Health department secretary Blair Comley has run several departments and spent almost six years as a consultant at EY. He’s on the advisory board of the government’s new in-house consultancy. Ben Appleton
The comments come amid the Albanese government’s push to build up skills in the public service, reduce the unnecessary use of external advisers and hire more public servants. This includes the recent creation of the in-house Australian Government Consulting (AGC), which targets “rare but repeatable” work across the public sector.
Comley has previously headed the federal departments of climate change and resources, and the NSW Department of Premier and Cabinet. He helped reform the GST and design Kevin Rudd’s carbon reduction scheme and Julia Gillard’s carbon tax. He also spent almost six years at EY as a partner, between 2018 and 2023.
His experiences have given him a firm view of when external advisers should be used. This includes when specialist skills not otherwise available are required and when an independent view is needed.

Some problems can’t be solved in house

Comley said a good use of external advice was when public servants were trying to solve the big “wicked problems” of government.
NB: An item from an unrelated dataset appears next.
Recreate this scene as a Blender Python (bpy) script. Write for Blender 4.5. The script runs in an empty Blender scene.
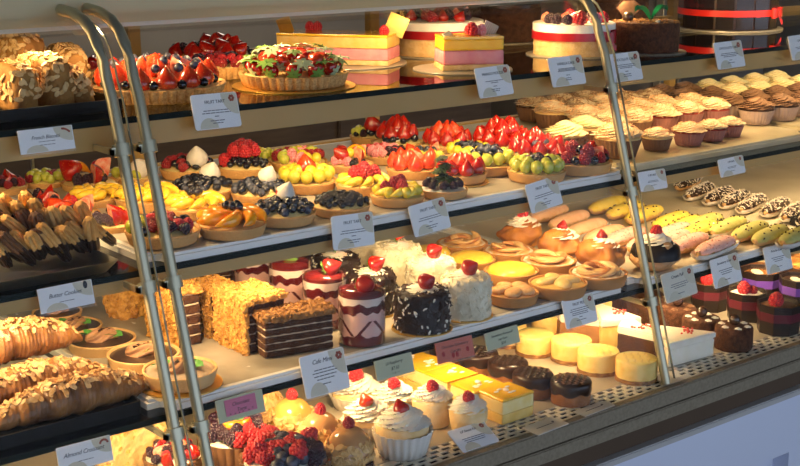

The term describes complex issues that are difficult to solve because of incomplete, contradictory and changing requirements.
Experts required for this type of work “might be people hard to recruit and retain in the public service on an ongoing basis, [so] you can use consultants”.
“We do a lot of this, actually, with eminent persons [outside experts who advise on government initiatives],” he said. “Eminent persons reviews are a version of that, getting really experienced people who may not want to be running departments any more or whatever, but they have a lot of expertise.”
Comley, who is on the advisory board of the fledgling AGC, said the in-house unit would help develop internal skills and save money by keeping knowledge within the public sector.
An internal government consulting service “can actually do some of that best practice from within government, and then the IP [intellectual property] is held within government, and we don’t keep paying for it multiple times,” he said.
“And I think it’s a fantastic opportunity, both for departments, but also for people who might want to go and work in AGC for a period of time.”
Comley said there were still instances of consultants being unnecessarily used in the public sector, and admitted it was “quite hard to know when that’s happening”.
“But I sometimes go to, for example, a [department] branch meeting, and they’ll tell me, we’ve got a consultant in to do this. And I’ll go, ‘really, isn’t that what our core job is?’
“So I think we’re still on a journey of when we’re getting the right use of consultants.”
Labor has accused the previous Coalition government of hollowing out skills in the public sector by imposing a cap on public servant numbers. The Coalition said the cap helped keep the cost of the public service in check.
Asked whether the Coalition’s cap led to a “leakage” of skilled workers to the private sector, Comley said that “having limits on the number of staff and not giving managers the capacity to decide what is staff, what is non-staff, does put a friction in the system, and I think that had an impact”.
“What I also think is, there’s a lot of latent capacity in the public service, but you have to give people the opportunity to do things and let them do it.”